Miniaturizing neural networks for charge state autotuning in quantum dots

TL;DR

This paper presents tiny neural networks trained on synthetic data to detect charge states in quantum dots, enabling low-power, on-chip autotuning for scalable quantum computing.

Contribution

Develops extremely small neural networks capable of charge state detection and tuning in quantum dots, suitable for implementation in memristor crossbar arrays.

Findings

Neural networks trained on synthetic data transfer effectively to experimental devices.

Tiny neural networks can be implemented in memristor crossbar arrays.
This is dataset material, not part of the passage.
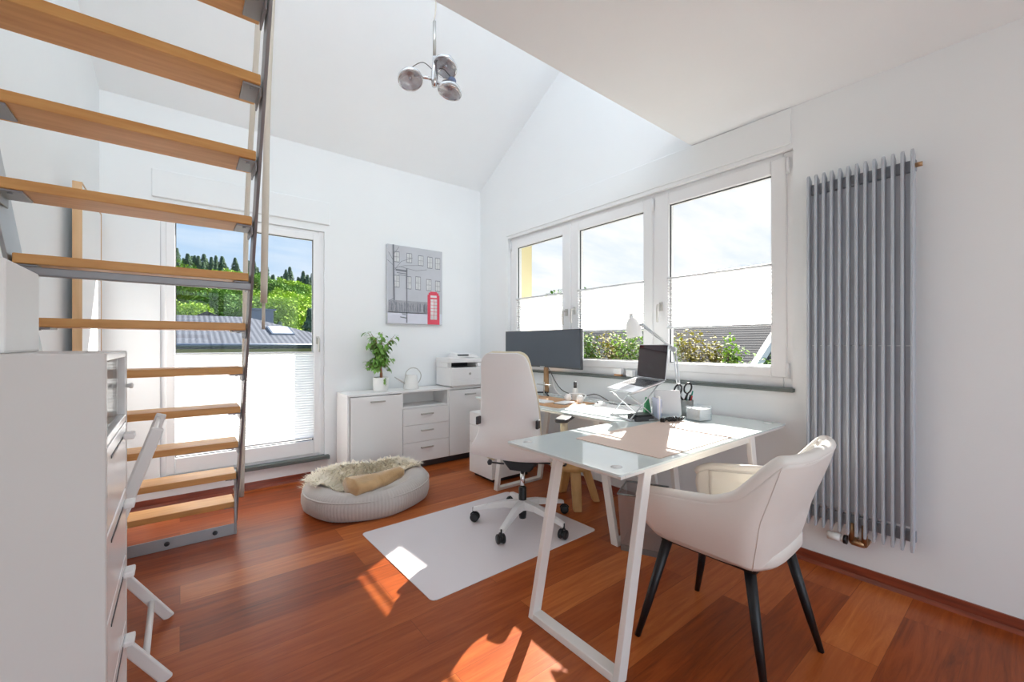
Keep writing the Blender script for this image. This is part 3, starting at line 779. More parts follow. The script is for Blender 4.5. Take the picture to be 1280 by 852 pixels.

Enables miniaturized, low-power control for quantum dot qubits.

Abstract

A key challenge in scaling quantum computers is the calibration and control of multiple qubits. In solid-state quantum dots, the gate voltages required to stabilize quantized charges are unique for each individual qubit, resulting in a high-dimensional control parameter space that must be tuned automatically. Machine learning techniques are capable of processing high-dimensional data - provided that an appropriate training set is available - and have been successfully used for autotuning in the past. In this paper, we develop extremely small feed-forward neural networks that can be used to detect charge-state transitions in quantum dot stability diagrams. We demonstrate that these neural networks can be trained on synthetic data produced by computer simulations, and robustly transferred to the task of tuning an experimental device into a desired charge state. The neural networks required for this task are sufficiently small as to enable an implementation in existing memristor crossbar arrays in the near future. This opens up the possibility of miniaturizing powerful control elements on low-power hardware, a significant step towards on-chip autotuning in future quantum dot computers.